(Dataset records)
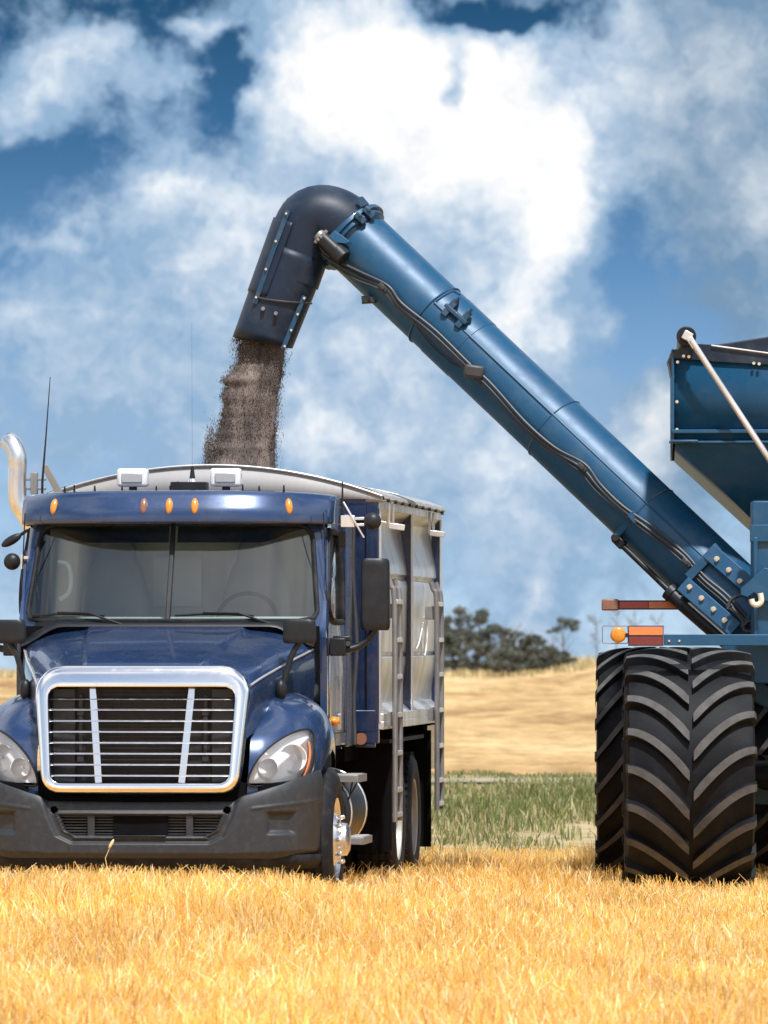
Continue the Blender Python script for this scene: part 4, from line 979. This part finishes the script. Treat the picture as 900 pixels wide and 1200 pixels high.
wob = N.new('ShaderNodeMath'); wob.operation = 'MULTIPLY_ADD'; L.new(noise(.35, 4), wob.inputs[0]); wob.inputs[1].default_value = 3; L.new(sep.outputs['Y'], wob.inputs[2])
c = mixc(mr(wob.outputs[0], 57.5, 59), straw, dusty); c = mixc(mr(wob.outputs[0], 97.0, 99), c, field)
L.new(c, B.inputs['Base Color']); B.inputs['Roughness'].default_value = .95; B.inputs['Specular IOR Level'].default_value = .1
bp = N.new('ShaderNodeBump'); bp.inputs['Strength'].default_value = .6; bp.inputs['Distance'].default_value = .08; L.new(noise(4, 6, .7), bp.inputs['Height']); L.new(bp.outputs[0], B.inputs['Normal'])
g = fastmesh('ground', V, FF, [m], 4); g.data.polygons.foreach_set('use_smooth', [True]*len(g.data.polygons)); tag(g, kind='structure')
# farm track across the grass
M['track'] = mat('track_dust', (.30, .26, .19), .9, var=.35, vscale=1.5)
b = MB(); xs = np.linspace(-12, 14, 53); b.grid([[(x, y0+.5*math.sin(x*.35), gz(x, y0)+.03) for y0 in (90.6, 92, 93.6)] for x in xs]); o = b.build('path', M['track']); tag(o, kind='structure')

# ================================================================ BLADES
def blades(name, mats, spots, hgt, wid, lean, probs=None, curve=0, label=None, cat=None):
    """each blade: two stacked quads (bent), spots Nx3"""
    n = len(spots); a = rng.uniform(0, 2*math.pi, n); dx = np.c_[np.cos(a), np.sin(a), np.zeros(n)]*(wid/2)[:, None]
    la = rng.uniform(0, 2*math.pi, n); lv = np.c_[np.cos(la), np.sin(la), np.zeros(n)]*(np.abs(lean)*hgt)[:, None]
    up = np.zeros((n, 3)); up[:, 2] = hgt
    mid = spots+up*.5+lv*.35; top = spots+up*(1-curve*np.abs(lean))[:, None]+lv
    V = np.stack([spots-dx, spots+dx, mid-dx*.9, mid+dx*.9, top-dx*.45, top+dx*.45], 1)
    bse = np.arange(n)*6; FF = np.concatenate([np.stack([bse, bse+1, bse+3, bse+2], 1), np.stack([bse+2, bse+3, bse+5, bse+4], 1)])
    mi = None
    if len(mats) > 1:
        q = rng.choice(len(mats), n, p=probs); mi = np.concatenate([q, q])
    return fastmesh(name, V, FF, mats, 4, mi)
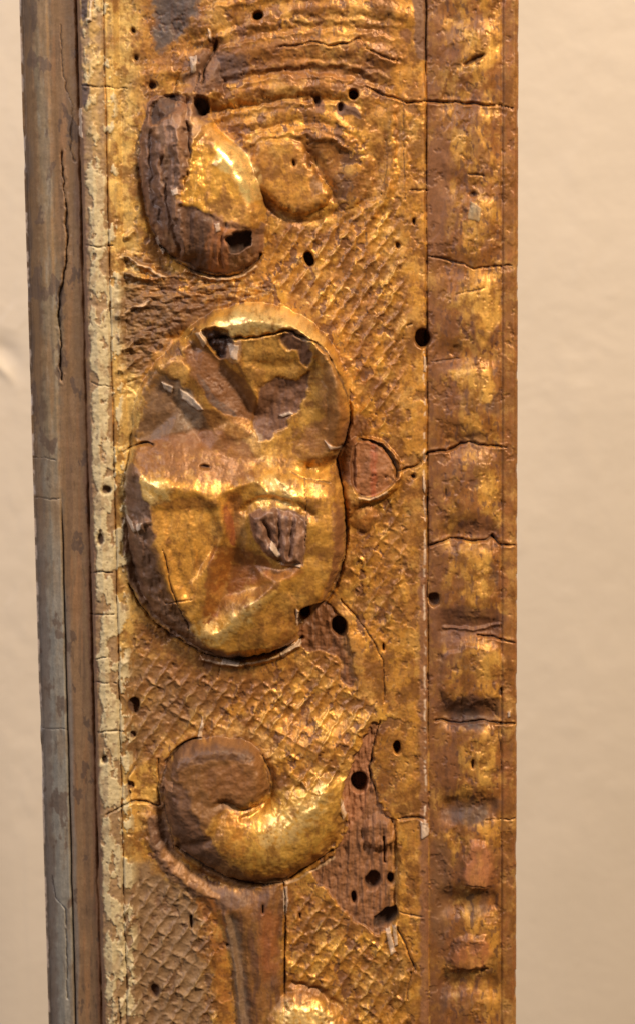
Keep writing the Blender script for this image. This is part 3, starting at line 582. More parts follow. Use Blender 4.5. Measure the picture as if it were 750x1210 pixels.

(WORK TO BE COMPLETED): Please transcribe, word for word, every line from the first line of the records above through the line containing "b = MB(); xs", and leave out any pictures.

(TASK OUTPUT):
Continue the Blender Python script for this scene: part 4, from line 979. This part finishes the script. Treat the picture as 900 pixels wide and 1200 pixels high.
wob = N.new('ShaderNodeMath'); wob.operation = 'MULTIPLY_ADD'; L.new(noise(.35, 4), wob.inputs[0]); wob.inputs[1].default_value = 3; L.new(sep.outputs['Y'], wob.inputs[2])
c = mixc(mr(wob.outputs[0], 57.5, 59), straw, dusty); c = mixc(mr(wob.outputs[0], 97.0, 99), c, field)
L.new(c, B.inputs['Base Color']); B.inputs['Roughness'].default_value = .95; B.inputs['Specular IOR Level'].default_value = .1
bp = N.new('ShaderNodeBump'); bp.inputs['Strength'].default_value = .6; bp.inputs['Distance'].default_value = .08; L.new(noise(4, 6, .7), bp.inputs['Height']); L.new(bp.outputs[0], B.inputs['Normal'])
g = fastmesh('ground', V, FF, [m], 4); g.data.polygons.foreach_set('use_smooth', [True]*len(g.data.polygons)); tag(g, kind='structure')
# farm track across the grass
M['track'] = mat('track_dust', (.30, .26, .19), .9, var=.35, vscale=1.5)
b = MB(); xs = np.linspace(-12, 14, 53); b.grid([[(x, y0+.5*math.sin(x*.35), gz(x, y0)+.03) for y0 in (90.6, 92, 93.6)] for x in xs]); o = b.build('path', M['track']); tag(o, kind='structure')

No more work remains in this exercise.